Old house near 5th Street, corner with Guadalupe St. in Downtown Austin, Texas.
Sorry for the blurry photo. Hard to keep the phone steady on the bus.


A decidedly steamy building. I don't think there's anything quite like this in the British Isles.
We have quite a few left in Downtown Austin, but more in the satellite city of Georgetown, and many times more as you approach the French part of the country. Note that the French style in wrought iron percolates in the design elements of the house. I Have posted the Littlefield House at the University of Texas at Austin, on this forum many times, so if you haven't seen it, just Google it on this thread or online. The thing about Texas Victorian homes is that they are related to the American Southern plantation homes (this house shown on Guadalupe is rather big), and the materials used include a liberal amount of limestone, and if not for a more quaint house, then aat least for the foundations.
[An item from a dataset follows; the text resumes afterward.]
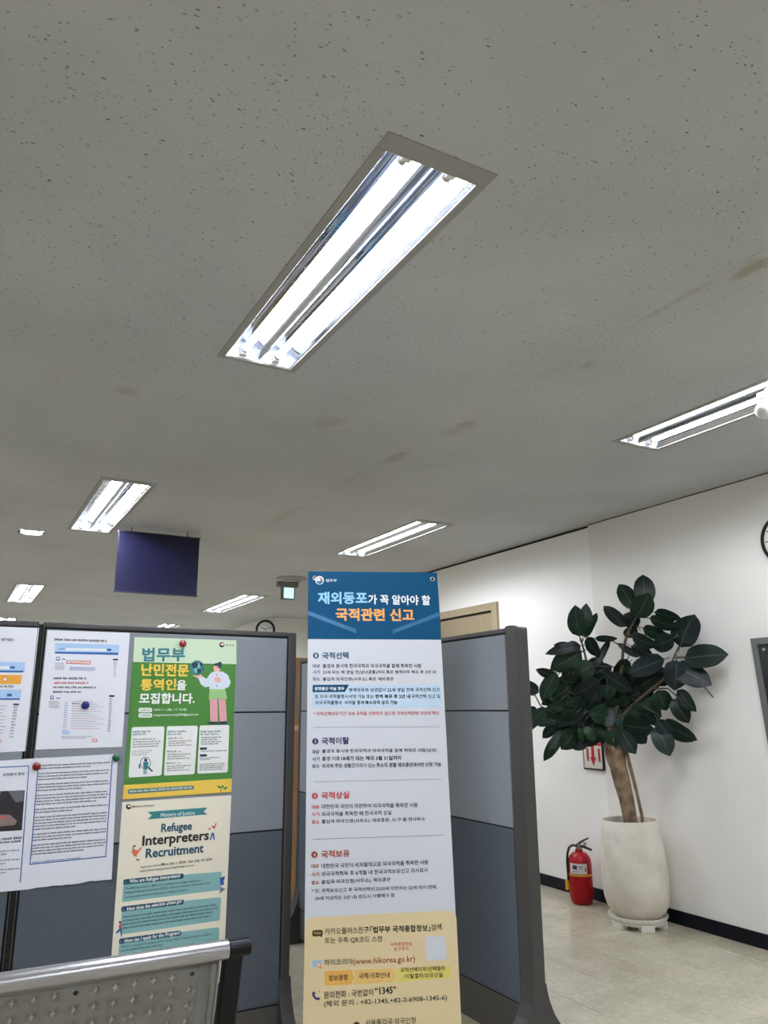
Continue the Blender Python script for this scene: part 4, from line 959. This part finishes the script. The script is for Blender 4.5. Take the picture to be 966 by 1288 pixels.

Texas sits on a limestone basin which comprises the entirety of the Gulf of Mexico, as the Gulf was much larger millions of years ago, so the whole ground is made up of limestone (which is another name for crustacean shell deposits accumulated over eons). The cities of San Antonio, Austin and Waco lie on an arcing geologic fault parallel to the coast known as the Balcones Escarpment, which divides the dry flat part of Texas and the rolling hill wet parts of Texas as you close in on the Gulf.
So wealthy Texans could afford to build large Victorian homes and buildings using stone, whereas the materials change as you go into other areas of the country.